:: Material

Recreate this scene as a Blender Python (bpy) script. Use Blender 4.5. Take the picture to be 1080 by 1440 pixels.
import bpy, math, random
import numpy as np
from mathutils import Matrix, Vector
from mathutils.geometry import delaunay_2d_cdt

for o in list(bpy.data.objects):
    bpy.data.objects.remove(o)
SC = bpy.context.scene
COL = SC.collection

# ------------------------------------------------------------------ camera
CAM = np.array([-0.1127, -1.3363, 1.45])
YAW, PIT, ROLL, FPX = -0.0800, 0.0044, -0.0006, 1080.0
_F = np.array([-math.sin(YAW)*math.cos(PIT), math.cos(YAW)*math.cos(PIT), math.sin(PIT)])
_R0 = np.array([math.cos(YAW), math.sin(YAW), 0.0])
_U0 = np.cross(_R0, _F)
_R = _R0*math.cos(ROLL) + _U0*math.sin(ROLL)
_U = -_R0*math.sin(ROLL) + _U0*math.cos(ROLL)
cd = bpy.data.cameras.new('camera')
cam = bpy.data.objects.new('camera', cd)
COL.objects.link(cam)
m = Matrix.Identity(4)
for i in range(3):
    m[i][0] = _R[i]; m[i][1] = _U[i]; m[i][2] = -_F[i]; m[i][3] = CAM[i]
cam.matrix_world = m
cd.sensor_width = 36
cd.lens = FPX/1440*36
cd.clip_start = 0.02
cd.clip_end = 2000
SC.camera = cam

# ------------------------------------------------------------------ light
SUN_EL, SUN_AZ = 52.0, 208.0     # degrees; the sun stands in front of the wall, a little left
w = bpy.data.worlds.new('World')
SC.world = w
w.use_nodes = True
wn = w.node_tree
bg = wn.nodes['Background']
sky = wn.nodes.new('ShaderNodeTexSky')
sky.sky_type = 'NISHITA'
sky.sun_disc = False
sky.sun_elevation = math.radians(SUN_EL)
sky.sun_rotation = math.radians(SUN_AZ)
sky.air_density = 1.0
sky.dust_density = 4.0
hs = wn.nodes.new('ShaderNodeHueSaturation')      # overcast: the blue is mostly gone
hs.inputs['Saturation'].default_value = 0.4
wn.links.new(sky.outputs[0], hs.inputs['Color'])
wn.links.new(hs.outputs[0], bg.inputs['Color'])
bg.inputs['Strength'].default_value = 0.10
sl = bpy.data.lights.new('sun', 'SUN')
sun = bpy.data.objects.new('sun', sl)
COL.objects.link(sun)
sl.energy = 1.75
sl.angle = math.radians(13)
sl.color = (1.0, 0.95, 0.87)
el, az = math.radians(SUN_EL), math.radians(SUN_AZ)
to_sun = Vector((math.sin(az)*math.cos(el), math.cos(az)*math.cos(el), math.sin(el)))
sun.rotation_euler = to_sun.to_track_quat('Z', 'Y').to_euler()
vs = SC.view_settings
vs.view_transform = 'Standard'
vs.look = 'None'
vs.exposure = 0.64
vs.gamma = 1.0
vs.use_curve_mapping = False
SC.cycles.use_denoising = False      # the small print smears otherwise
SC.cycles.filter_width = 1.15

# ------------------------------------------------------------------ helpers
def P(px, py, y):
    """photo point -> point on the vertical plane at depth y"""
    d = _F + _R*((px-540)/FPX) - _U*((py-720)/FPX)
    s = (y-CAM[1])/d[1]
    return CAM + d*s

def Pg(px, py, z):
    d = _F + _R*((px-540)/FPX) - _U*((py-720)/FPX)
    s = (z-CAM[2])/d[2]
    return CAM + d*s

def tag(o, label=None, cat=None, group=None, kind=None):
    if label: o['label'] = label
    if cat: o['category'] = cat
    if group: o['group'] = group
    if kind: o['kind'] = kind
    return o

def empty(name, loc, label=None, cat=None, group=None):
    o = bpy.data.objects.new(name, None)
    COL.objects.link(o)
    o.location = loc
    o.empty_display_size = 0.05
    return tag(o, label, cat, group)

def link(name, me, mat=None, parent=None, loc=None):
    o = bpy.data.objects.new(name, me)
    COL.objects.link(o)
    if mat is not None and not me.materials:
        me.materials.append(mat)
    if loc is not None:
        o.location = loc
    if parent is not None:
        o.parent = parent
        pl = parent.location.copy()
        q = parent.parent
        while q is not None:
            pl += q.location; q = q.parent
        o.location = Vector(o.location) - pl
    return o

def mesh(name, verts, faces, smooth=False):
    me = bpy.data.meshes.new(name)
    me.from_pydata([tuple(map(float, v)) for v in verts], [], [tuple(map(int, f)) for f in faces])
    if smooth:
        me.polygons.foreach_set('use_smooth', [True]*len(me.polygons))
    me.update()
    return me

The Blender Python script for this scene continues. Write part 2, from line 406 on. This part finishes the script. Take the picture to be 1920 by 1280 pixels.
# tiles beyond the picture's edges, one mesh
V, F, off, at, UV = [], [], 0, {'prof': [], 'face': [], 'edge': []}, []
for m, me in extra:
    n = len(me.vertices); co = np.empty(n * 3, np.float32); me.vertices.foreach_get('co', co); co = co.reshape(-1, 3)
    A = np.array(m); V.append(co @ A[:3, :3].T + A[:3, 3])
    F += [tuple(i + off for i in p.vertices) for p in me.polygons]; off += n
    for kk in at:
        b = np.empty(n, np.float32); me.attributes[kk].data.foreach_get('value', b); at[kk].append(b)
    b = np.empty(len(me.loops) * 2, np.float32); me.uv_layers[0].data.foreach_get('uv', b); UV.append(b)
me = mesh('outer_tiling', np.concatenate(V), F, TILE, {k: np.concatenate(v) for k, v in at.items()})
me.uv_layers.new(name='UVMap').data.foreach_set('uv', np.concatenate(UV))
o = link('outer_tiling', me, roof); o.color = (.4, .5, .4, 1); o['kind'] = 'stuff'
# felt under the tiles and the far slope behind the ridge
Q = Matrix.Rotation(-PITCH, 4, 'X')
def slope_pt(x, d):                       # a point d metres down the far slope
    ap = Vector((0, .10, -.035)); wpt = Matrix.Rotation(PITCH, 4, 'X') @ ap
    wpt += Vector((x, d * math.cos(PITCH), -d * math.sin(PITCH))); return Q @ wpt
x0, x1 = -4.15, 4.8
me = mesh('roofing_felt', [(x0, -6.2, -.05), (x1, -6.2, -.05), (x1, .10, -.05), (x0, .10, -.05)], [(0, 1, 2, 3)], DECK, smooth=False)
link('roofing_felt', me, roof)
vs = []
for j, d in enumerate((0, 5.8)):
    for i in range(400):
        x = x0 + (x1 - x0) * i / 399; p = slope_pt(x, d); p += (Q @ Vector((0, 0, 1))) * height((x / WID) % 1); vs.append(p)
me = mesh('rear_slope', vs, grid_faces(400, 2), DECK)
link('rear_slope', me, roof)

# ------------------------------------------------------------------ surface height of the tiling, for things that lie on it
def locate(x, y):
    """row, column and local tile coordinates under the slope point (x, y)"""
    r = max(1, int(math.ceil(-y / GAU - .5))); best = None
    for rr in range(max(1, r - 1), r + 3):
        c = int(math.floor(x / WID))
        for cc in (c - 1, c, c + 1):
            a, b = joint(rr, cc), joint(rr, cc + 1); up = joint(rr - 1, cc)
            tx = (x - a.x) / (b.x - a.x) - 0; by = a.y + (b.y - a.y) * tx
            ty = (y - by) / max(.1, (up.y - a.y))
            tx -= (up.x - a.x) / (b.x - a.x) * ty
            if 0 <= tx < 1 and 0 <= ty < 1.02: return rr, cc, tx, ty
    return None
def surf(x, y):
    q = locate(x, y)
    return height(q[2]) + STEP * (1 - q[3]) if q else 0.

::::

● **Work instructions**
Return each full line of the entries that contains the word "picture".

● **Final answer**
Recreate this scene as a Blender Python (bpy) script. Use Blender 4.5. Take the picture to be 1080 by 1440 pixels.
The Blender Python script for this scene continues. Write part 2, from line 406 on. This part finishes the script. Take the picture to be 1920 by 1280 pixels.
# tiles beyond the picture's edges, one mesh